— begin Source material —

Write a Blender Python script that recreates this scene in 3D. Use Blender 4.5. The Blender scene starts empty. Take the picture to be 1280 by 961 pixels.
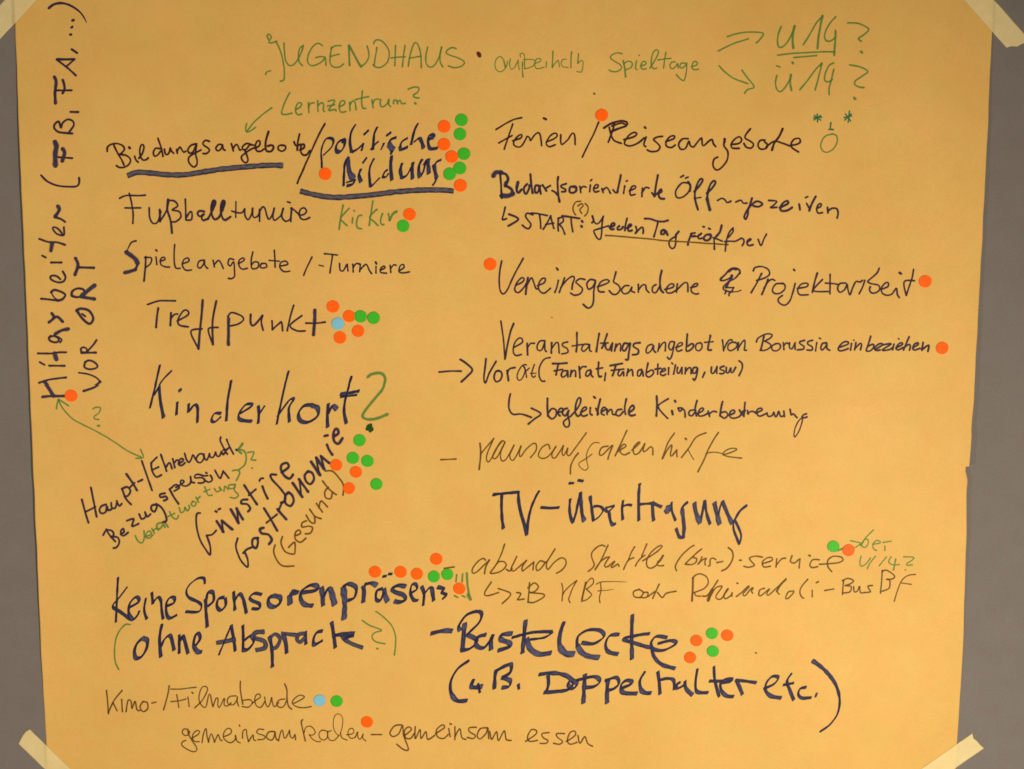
import bpy, math, random
from mathutils import Vector, noise
random.seed(7)
SC = bpy.context.scene
COL = SC.collection

# ------------------------------------------------------------------ camera, light, exposure
DIST = 1.10                       # lens to wall, metres
CAM_Z = 1.50
PITCH = math.atan(0.0826)         # looking slightly down
FPX = 1067.0                      # focal length in pixels of the 1280 px wide photograph
cd = bpy.data.cameras.new('camera'); cam = bpy.data.objects.new('camera', cd); COL.objects.link(cam)
cam.location = (0, -DIST, CAM_Z)
cam.rotation_euler = (math.pi / 2 - PITCH, 0, 0)
cd.sensor_width = 36.0; cd.lens = 36.0 * FPX / 1280.0; cd.clip_start = 0.01; cd.clip_end = 50
SC.camera = cam

world = bpy.data.worlds.new('World'); SC.world = world; world.use_nodes = True
wb = world.node_tree.nodes['Background']
wb.inputs[0].default_value = (1.0, 0.80, 0.60, 1); wb.inputs[1].default_value = 0.12

def area(name, loc, target, size, power, color):
    l = bpy.data.lights.new(name, 'AREA'); l.shape = 'RECTANGLE'; l.size = size[0]; l.size_y = size[1]
    l.energy = power; l.color = color
    o = bpy.data.objects.new(name, l); COL.objects.link(o); o.location = loc
    o.rotation_euler = (Vector(target) - Vector(loc)).to_track_quat('-Z', 'Y').to_euler()
    return o
sl = bpy.data.lights.new('room_lamp', 'SPOT'); sl.energy = 278; sl.color = (0.97, 0.80, 0.58); sl.shadow_soft_size = 0.05
sl.spot_size = math.radians(85); sl.spot_blend = 1.0
so_ = bpy.data.objects.new('room_lamp', sl); COL.objects.link(so_); so_.location = (1.12, -2.15, 0.80)
so_.rotation_euler = (Vector((-0.16, 0, 0.93)) - so_.location).to_track_quat('-Z', 'Y').to_euler()
area('side_lamp', (-1.7, -1.9, 1.1), (0, 0, 1.2), (0.12, 0.12), 17, (1.0, 0.82, 0.6))

vs = SC.view_settings
SC.display_settings.display_device = 'sRGB'
vs.view_transform = 'Standard'; vs.look = 'None'; vs.exposure = 0.0; vs.gamma = 1.0; vs.use_curve_mapping = False
SC.cycles.pixel_filter_type = 'BLACKMAN_HARRIS'; SC.cycles.filter_width = 1.6
SC.cycles.transparent_max_bounces = 24

# ------------------------------------------------------------------ materials
def mat(name):
    m = bpy.data.materials.new(name); m.use_nodes = True
    return m, m.node_tree.nodes, m.node_tree.links, m.node_tree.nodes['Principled BSDF']

def tex(ns, ls, scale, detail=4, rough=0.6, stretch=(1, 1, 1)):
    tc = ns.new('ShaderNodeTexCoord'); mp = ns.new('ShaderNodeMapping'); mp.inputs['Scale'].default_value = stretch
    n = ns.new('ShaderNodeTexNoise'); n.inputs['Scale'].default_value = scale
    n.inputs['Detail'].default_value = detail; n.inputs['Roughness'].default_value = rough
    ls.new(tc.outputs['Object'], mp.inputs[0]); ls.new(mp.outputs[0], n.inputs['Vector'])
    return n

def ramp(ns, ls, src, stops):
    r = ns.new('ShaderNodeValToRGB'); e = r.color_ramp.elements
    while len(e) < len(stops): e.new(0.5)
    for k, (p, c) in enumerate(stops): e[k].position = p; e[k].color = (c[0], c[1], c[2], 1)
    ls.new(src, r.inputs[0]); return r

def mixc(ns, ls, mode, fac, a, b):
    m = ns.new('ShaderNodeMix'); m.data_type = 'RGBA'; m.blend_type = mode; m.inputs[0].default_value = fac
    ls.new(a, m.inputs[6]); ls.new(b, m.inputs[7]); return m.outputs[2]

def kraft():
    m, ns, ls, b = mat('kraft_paper')
    big = ramp(ns, ls, tex(ns, ls, 5, 5, 0.6).outputs[0], [(0.30, (0.60, 0.388, 0.110)), (0.5, (0.63, 0.410, 0.122)), (0.72, (0.665, 0.437, 0.140))])
    mid = ramp(ns, ls, tex(ns, ls, 42, 3, 0.6).outputs[1], [(0.3, (0.975, 0.97, 0.95)), (0.7, (1.02, 1.025, 1.05))])
    hue = ramp(ns, ls, tex(ns, ls, 22, 3, 0.6).outputs[0], [(0.35, (1.025, 0.975, 0.985)), (0.65, (0.982, 1.022, 1.0))])
    fib = ramp(ns, ls, tex(ns, ls, 330, 4, 0.7, (1, 1, 1.8)).outputs[0], [(0.3, (0.94, 0.94, 0.91)), (0.7, (1.05, 1.05, 1.08))])
    c = mixc(ns, ls, 'MULTIPLY', 1, big.outputs[0], mid.outputs[0])
    c = mixc(ns, ls, 'MULTIPLY', 1, c, hue.outputs[0])
    c = mixc(ns, ls, 'MULTIPLY', 1, c, fib.outputs[0])
    ls.new(c, b.inputs['Base Color'])
    b.inputs['Roughness'].default_value = 0.62; b.inputs['Specular IOR Level'].default_value = 0.22
    bp = ns.new('ShaderNodeBump'); bp.inputs['Strength'].default_value = 0.22; bp.inputs['Distance'].default_value = 0.0010
    ls.new(tex(ns, ls, 28, 5, 0.55).outputs[0], bp.inputs['Height'])
    bp2 = ns.new('ShaderNodeBump'); bp2.inputs['Strength'].default_value = 0.25; bp2.inputs['Distance'].default_value = 0.0003
    ls.new(tex(ns, ls, 420, 3, 0.6).outputs[0], bp2.inputs['Height']); ls.new(bp.outputs[0], bp2.inputs['Normal'])
    ls.new(bp2.outputs[0], b.inputs['Normal'])
    return m

def wall_mat():
    m, ns, ls, b = mat('grey_board')
    a = ramp(ns, ls, tex(ns, ls, 30, 5, 0.65).outputs[0], [(0.3, (0.154, 0.148, 0.149)), (0.7, (0.170, 0.162, 0.172))])
    s = ramp(ns, ls, tex(ns, ls, 380, 5, 0.75).outputs[0], [(0.3, (0.90, 0.90, 0.895)), (0.7, (1.10, 1.10, 1.10))])
    h = ramp(ns, ls, tex(ns, ls, 60, 3, 0.6).outputs[0], [(0.35, (1.04, 0.985, 1.02)), (0.65, (0.97, 1.015, 0.97))])
    c = mixc(ns, ls, 'MULTIPLY', 1, a.outputs[0], s.outputs[0]); c = mixc(ns, ls, 'MULTIPLY', 1, c, h.outputs[0])
    ls.new(c, b.inputs['Base Color']); b.inputs['Roughness'].default_value = 0.9; b.inputs['Specular IOR Level'].default_value = 0.15
    bp = ns.new('ShaderNodeBump'); bp.inputs['Strength'].default_value = 0.4; bp.inputs['Distance'].default_value = 0.0006
    ls.new(tex(ns, ls, 700, 4, 0.7).outputs[0], bp.inputs['Height']); ls.new(bp.outputs[0], b.inputs['Normal'])
    return m

def tape_mat():
    m, ns, ls, b = mat('masking_tape')
    a = ramp(ns, ls, tex(ns, ls, 60, 5, 0.6).outputs[0], [(0.3, (0.84, 0.76, 0.43)), (0.7, (0.90, 0.82, 0.50))])
    ls.new(a.outputs[0], b.inputs['Base Color']); b.inputs['Roughness'].default_value = 0.55
    b.inputs['Specular IOR Level'].default_value = 0.25
    bp = ns.new('ShaderNodeBump'); bp.inputs['Strength'].default_value = 0.5; bp.inputs['Distance'].default_value = 0.0004
    ls.new(tex(ns, ls, 420, 3, 0.6).outputs[0], bp.inputs['Height']); ls.new(bp.outputs[0], b.inputs['Normal'])
    tr = ns.new('ShaderNodeBsdfTransparent'); tr.inputs[0].default_value = (1, 0.96, 0.85, 1)
    mx = ns.new('ShaderNodeMixShader'); mx.inputs[0].default_value = 0.44
    ls.new(b.outputs[0], mx.inputs[1]); ls.new(tr.outputs[0], mx.inputs[2])
    ls.new(mx.outputs[0], ns['Material Output'].inputs[0])
    return m

def dot_mat(name, c1, c2):
    m, ns, ls, b = mat(name)
    a = ramp(ns, ls, tex(ns, ls, 260, 3, 0.6).outputs[0], [(0.3, c1), (0.7, c2)])
    ls.new(a.outputs[0], b.inputs['Base Color']); b.inputs['Roughness'].default_value = 0.5
    b.inputs['Specular IOR Level'].default_value = 0.12
    return m

def ink_mat(name, core, edge, alpha, soft=0.45, streak=0.25, skew=0.0, wide=0.0):
    """felt-pen ink: UV x runs across the stroke (0..1), UV y along it in millimetres; wet edges, dry streaks"""
    m, ns, ls, b = mat('ink_' + name)
    uv = ns.new('ShaderNodeUVMap'); sp = ns.new('ShaderNodeSeparateXYZ'); ls.new(uv.outputs[0], sp.inputs[0])
    def mth(op, a, bb=None, cl=False):
        n = ns.new('ShaderNodeMath'); n.operation = op; n.use_clamp = cl
        for k, v in enumerate((a, bb)):
            if v is None: continue
            if isinstance(v, (int, float)): n.inputs[k].default_value = v
            else: ls.new(v, n.inputs[k])
        return n.outputs[0]
    d = mth('ABSOLUTE', mth('SUBTRACT', mth('MULTIPLY', sp.outputs[0], 2.0), 1.0))      # 0 centre, 1 edge
    jag = tex(ns, ls, 900, 3, 0.7).outputs[0]
    d2 = mth('ADD', d, mth('MULTIPLY', mth('SUBTRACT', jag, 0.5), 0.35))
    fall = mth('DIVIDE', mth('SUBTRACT', 1.06, d2), soft, True)
    mpn = ns.new('ShaderNodeCombineXYZ')
    ls.new(mth('MULTIPLY', sp.outputs[0], 4.0), mpn.inputs[0]); ls.new(mth('MULTIPLY', sp.outputs[1], 0.05), mpn.inputs[1])
    st = ns.new('ShaderNodeTexNoise'); st.inputs['Scale'].default_value = 2.2; st.inputs['Detail'].default_value = 4
    ls.new(mpn.outputs[0], st.inputs['Vector'])
    dens = tex(ns, ls, 160, 4, 0.65).outputs[0]
    a = mth('MULTIPLY', alpha, mth('SUBTRACT', 1.0 + streak * 0.5, mth('MULTIPLY', mth('ADD', mth('MULTIPLY', st.outputs[0], 0.55), mth('MULTIPLY', dens, 0.45)), streak)), True)
    a = mth('MULTIPLY', a, fall, True)
    mx = ns.new('ShaderNodeMix'); mx.data_type = 'RGBA'
    e = mth('POWER', d, 2.2, True)
    e = mth('ADD', mth('MULTIPLY', e, 2.0 if name == 'broad' else 1.15), mth('MULTIPLY', mth('SUBTRACT', st.outputs[0], 0.47), 4.2), True)
    if wide:                                            # only where the felt is pressed broad does the ink thin out in the middle
        wa = ns.new('ShaderNodeAttribute'); wa.attribute_name = 'stroke_width'
        e = mth('ADD', e, mth('DIVIDE', mth('SUBTRACT', wide, wa.outputs['Fac']), wide * 0.6, True), True)
    if skew: e = mth('ADD', e, mth('MULTIPLY', mth('SUBTRACT', sp.outputs[0], 0.42), skew), True)
    ls.new(e, mx.inputs[0]); mx.inputs[6].default_value = (*core, 1); mx.inputs[7].default_value = (*edge, 1)
    ls.new(mx.outputs[2], b.inputs['Base Color']); ls.new(a, b.inputs['Alpha'])
    b.inputs['Roughness'].default_value = 0.55; b.inputs['Specular IOR Level'].default_value = 0.15
    return m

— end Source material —

• Stated goal: Write out exactly the lines between the start of the data and the line with "SC.camera = cam", including both, but none of the pictures.

• The reply:
Write a Blender Python script that recreates this scene in 3D. Use Blender 4.5. The Blender scene starts empty. Take the picture to be 1280 by 961 pixels.
import bpy, math, random
from mathutils import Vector, noise
random.seed(7)
SC = bpy.context.scene
COL = SC.collection

# ------------------------------------------------------------------ camera, light, exposure
DIST = 1.10                       # lens to wall, metres
CAM_Z = 1.50
PITCH = math.atan(0.0826)         # looking slightly down
FPX = 1067.0                      # focal length in pixels of the 1280 px wide photograph
cd = bpy.data.cameras.new('camera'); cam = bpy.data.objects.new('camera', cd); COL.objects.link(cam)
cam.location = (0, -DIST, CAM_Z)
cam.rotation_euler = (math.pi / 2 - PITCH, 0, 0)
cd.sensor_width = 36.0; cd.lens = 36.0 * FPX / 1280.0; cd.clip_start = 0.01; cd.clip_end = 50
SC.camera = cam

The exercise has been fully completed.